GOAL>
Go through the listing and copy every line word for word.
+ + + + +
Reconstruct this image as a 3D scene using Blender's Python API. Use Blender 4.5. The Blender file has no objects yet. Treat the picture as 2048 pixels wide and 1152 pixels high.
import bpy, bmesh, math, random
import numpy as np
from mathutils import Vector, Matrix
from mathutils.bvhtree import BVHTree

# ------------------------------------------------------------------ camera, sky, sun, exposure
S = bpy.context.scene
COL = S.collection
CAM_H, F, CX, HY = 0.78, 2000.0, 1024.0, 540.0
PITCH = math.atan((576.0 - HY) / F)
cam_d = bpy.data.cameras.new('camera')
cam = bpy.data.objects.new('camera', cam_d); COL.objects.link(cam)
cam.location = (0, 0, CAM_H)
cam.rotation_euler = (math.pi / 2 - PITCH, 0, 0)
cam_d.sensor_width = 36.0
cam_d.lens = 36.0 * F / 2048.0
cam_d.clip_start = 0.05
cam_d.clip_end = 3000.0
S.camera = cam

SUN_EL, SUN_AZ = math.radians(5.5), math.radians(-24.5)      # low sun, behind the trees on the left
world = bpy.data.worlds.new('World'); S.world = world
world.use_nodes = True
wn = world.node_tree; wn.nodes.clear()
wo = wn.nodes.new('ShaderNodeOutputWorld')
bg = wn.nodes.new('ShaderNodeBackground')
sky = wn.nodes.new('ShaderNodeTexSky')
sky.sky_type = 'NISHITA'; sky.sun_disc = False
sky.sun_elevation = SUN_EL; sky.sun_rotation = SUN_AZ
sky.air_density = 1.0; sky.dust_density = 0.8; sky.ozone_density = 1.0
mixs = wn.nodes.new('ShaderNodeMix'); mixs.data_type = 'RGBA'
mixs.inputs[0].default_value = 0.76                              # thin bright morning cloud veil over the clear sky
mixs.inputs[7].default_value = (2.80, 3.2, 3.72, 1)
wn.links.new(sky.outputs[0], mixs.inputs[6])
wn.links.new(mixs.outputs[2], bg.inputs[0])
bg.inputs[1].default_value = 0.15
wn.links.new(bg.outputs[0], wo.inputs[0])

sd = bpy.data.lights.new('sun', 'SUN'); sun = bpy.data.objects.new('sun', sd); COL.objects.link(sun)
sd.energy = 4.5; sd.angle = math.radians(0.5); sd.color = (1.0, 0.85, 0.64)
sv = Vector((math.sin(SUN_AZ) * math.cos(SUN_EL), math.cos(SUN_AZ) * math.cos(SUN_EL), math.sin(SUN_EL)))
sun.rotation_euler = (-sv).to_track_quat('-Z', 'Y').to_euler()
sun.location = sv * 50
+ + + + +
SOLUTION FOR THIS EXERCISE>
Reconstruct this image as a 3D scene using Blender's Python API. Use Blender 4.5. The Blender file has no objects yet. Treat the picture as 2048 pixels wide and 1152 pixels high.
import bpy, bmesh, math, random
import numpy as np
from mathutils import Vector, Matrix
from mathutils.bvhtree import BVHTree

# ------------------------------------------------------------------ camera, sky, sun, exposure
S = bpy.context.scene
COL = S.collection
CAM_H, F, CX, HY = 0.78, 2000.0, 1024.0, 540.0
PITCH = math.atan((576.0 - HY) / F)
cam_d = bpy.data.cameras.new('camera')
cam = bpy.data.objects.new('camera', cam_d); COL.objects.link(cam)
cam.location = (0, 0, CAM_H)
cam.rotation_euler = (math.pi / 2 - PITCH, 0, 0)
cam_d.sensor_width = 36.0
cam_d.lens = 36.0 * F / 2048.0
cam_d.clip_start = 0.05
cam_d.clip_end = 3000.0
S.camera = cam

SUN_EL, SUN_AZ = math.radians(5.5), math.radians(-24.5)      # low sun, behind the trees on the left
world = bpy.data.worlds.new('World'); S.world = world
world.use_nodes = True
wn = world.node_tree; wn.nodes.clear()
wo = wn.nodes.new('ShaderNodeOutputWorld')
bg = wn.nodes.new('ShaderNodeBackground')
sky = wn.nodes.new('ShaderNodeTexSky')
sky.sky_type = 'NISHITA'; sky.sun_disc = False
sky.sun_elevation = SUN_EL; sky.sun_rotation = SUN_AZ
sky.air_density = 1.0; sky.dust_density = 0.8; sky.ozone_density = 1.0
mixs = wn.nodes.new('ShaderNodeMix'); mixs.data_type = 'RGBA'
mixs.inputs[0].default_value = 0.76                              # thin bright morning cloud veil over the clear sky
mixs.inputs[7].default_value = (2.80, 3.2, 3.72, 1)
wn.links.new(sky.outputs[0], mixs.inputs[6])
wn.links.new(mixs.outputs[2], bg.inputs[0])
bg.inputs[1].default_value = 0.15
wn.links.new(bg.outputs[0], wo.inputs[0])

sd = bpy.data.lights.new('sun', 'SUN'); sun = bpy.data.objects.new('sun', sd); COL.objects.link(sun)
sd.energy = 4.5; sd.angle = math.radians(0.5); sd.color = (1.0, 0.85, 0.64)
sv = Vector((math.sin(SUN_AZ) * math.cos(SUN_EL), math.cos(SUN_AZ) * math.cos(SUN_EL), math.sin(SUN_EL)))
sun.rotation_euler = (-sv).to_track_quat('-Z', 'Y').to_euler()
sun.location = sv * 50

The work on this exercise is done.